Lost Omens Campaign Setting General Discussion

Envoy's Alliance

Pathfinder Rulebook Subscriber

My understanding is that there is no history of when or how the halflings first appeared on Golarion. What about them? do they have any lore about their early days?

I am (For my own amusement) writing a story. and I have an old Halfling telling stories passed down about the Halflings meeting other major ancestries for the first time, they taught the humans to farm. They gave food and crops to the orcs who had ventured to them scouting for food, they taught elves to Make wine (which they won't argue the Elves have done very well, even arguably better) the taught the Dwarves to enjoy the soft (causing the dwarven word for a bed with a mattress to this day to be derived from the dwarven word for halfling), and with the Goblins they found unity in their loose concept of ownership and property (everything is for the community). They pride themselves in that they survive, by trusting in their neighbors. It does not always work (this Halfling was smuggled out of Cheliax by the Bellflower Network), but they will never let the world take that from them.


There is definitely history about halflings and it is usually specific to the location, so origin stories will also probably vary by region. This is a starting point and you can look into any of the many sources that were cited.

Dark Archive

Myths that I have halflings (some perhaps as pranks?) espouse are;

Halflings are not native to Golarion. They came from Desna's realm of Cynosure, and have integrated as best they can, but remember that they are but living lightly upon this world, which is not their own. (Usually said to tweak the noses of elves or gnomes, going on about their magical home worlds or dimensions or whatever.)

Halflings are the descendants of foolish Chelish diabolists who, ages past, sought to gain 'the devil's own luck' but unwisely promising 'half of their people' to Asmodeus (intending that he take unwanted souls they were sacrificing for this deal). He took literally half of *their bodies* in payment, instead of all of the intended sacrifices, but, yes, did in fact make them luckier. Chelaxians hate halflings because they are reminders of the foolishness of making deals with Hell.

Halflings are the original Varisians, who open-heartedly allowed desperate or outcast or rootless humans to join their caravans, until, many centuries later, most 'Varisian' caravans don't even have any halfling members, and most people have no idea that the original human 'Varisians' were in fact adopted into the Varisian halfling culture!

There is a hidden halfling enclave, somewhere. Perhaps even an entire nation, tucked away in some extradimensional space, or on some terribly conveniently hard-to-verify location (my girlfriend lives in Canada, really!), like in Arcadia or Sarusan or Casmaron. In some versions of the tale, this land is lost, and the halflings of Golarion can no longer find their way there.

Various historical or mythically potent or significant figures were really halflings. Nex.

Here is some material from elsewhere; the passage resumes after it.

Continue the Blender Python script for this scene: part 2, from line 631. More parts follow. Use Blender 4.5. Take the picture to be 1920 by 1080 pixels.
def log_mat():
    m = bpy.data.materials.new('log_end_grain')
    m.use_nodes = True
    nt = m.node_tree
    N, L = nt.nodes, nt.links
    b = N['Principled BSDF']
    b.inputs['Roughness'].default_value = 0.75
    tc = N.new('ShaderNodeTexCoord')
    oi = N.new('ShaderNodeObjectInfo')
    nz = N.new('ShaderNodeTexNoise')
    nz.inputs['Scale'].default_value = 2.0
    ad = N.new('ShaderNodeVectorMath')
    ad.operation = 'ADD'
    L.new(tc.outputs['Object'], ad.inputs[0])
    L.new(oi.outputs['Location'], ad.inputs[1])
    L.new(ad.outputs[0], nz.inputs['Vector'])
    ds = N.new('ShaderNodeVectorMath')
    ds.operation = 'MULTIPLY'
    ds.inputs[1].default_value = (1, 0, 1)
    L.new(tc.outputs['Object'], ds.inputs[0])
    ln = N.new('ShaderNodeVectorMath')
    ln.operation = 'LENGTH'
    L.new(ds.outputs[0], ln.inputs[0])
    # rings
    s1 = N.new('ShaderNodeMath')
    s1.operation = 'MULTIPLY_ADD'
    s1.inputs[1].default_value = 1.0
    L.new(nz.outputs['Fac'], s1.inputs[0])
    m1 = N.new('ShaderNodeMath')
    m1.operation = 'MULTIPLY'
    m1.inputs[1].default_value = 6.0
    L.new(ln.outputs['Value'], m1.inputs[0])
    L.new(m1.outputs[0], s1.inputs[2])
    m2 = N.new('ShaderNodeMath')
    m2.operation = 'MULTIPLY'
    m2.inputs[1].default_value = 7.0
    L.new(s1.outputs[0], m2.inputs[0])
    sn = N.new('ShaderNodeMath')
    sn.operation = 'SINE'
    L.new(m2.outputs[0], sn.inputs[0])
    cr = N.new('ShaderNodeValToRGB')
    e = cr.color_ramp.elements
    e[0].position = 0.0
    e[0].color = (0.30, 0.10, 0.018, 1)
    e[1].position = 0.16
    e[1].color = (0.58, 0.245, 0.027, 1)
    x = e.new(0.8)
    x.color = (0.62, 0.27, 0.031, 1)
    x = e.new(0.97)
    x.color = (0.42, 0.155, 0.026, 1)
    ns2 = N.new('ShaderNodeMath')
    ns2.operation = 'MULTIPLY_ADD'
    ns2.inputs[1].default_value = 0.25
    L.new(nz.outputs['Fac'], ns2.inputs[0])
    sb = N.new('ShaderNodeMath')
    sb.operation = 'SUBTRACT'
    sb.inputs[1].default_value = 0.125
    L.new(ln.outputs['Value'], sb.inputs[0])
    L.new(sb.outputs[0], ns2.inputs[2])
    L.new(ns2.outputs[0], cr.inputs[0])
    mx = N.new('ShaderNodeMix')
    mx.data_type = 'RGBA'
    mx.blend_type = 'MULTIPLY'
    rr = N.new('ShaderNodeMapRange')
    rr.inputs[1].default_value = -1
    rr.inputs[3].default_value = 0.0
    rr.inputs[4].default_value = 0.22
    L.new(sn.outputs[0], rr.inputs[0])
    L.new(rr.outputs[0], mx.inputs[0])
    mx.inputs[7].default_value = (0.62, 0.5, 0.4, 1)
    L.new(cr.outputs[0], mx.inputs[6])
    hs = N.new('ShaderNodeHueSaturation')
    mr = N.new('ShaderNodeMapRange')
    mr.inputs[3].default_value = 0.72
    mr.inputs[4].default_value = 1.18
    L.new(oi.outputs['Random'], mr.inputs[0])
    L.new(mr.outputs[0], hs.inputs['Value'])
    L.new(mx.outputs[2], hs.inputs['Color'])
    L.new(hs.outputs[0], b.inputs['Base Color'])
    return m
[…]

Old Mage Jatembe. Norgorber...

Various *current* rulers of distant (and thus, unverifiable) lands are halflings, and halflings are dominant there. Vudra sometimes gets this legend, but it is most often Kelesh, oddly, with the 'high sultan/a' said to be a halfling, attended by an entire court of halflings in a low-ceilinged palace where the taller races have to crawl to seek an audience!

Other leaders or rulers or prominent figures, closer to home, rumored to secretly be halflings. The Pactmasters of Katapesh. Artokus Kirran of Thuvia. Razmir. High Prophet Kelldor.

Norgorber is the only example of an adventuring party passing the Test of the Starstone. The Reaper of Reputation was a halfling Bard. Grayfingers a halfling Alchemist. The Grey Master, a halfling Rogue. The Skinsaw Man, a halfling Barbarian. Upon completing their grand heist, they found that they could not actually *steal* the Starstone, and that they could not become four new gods, but instead had to *share* godhood, as Norgorber, the four-faced and faceless god of secrets.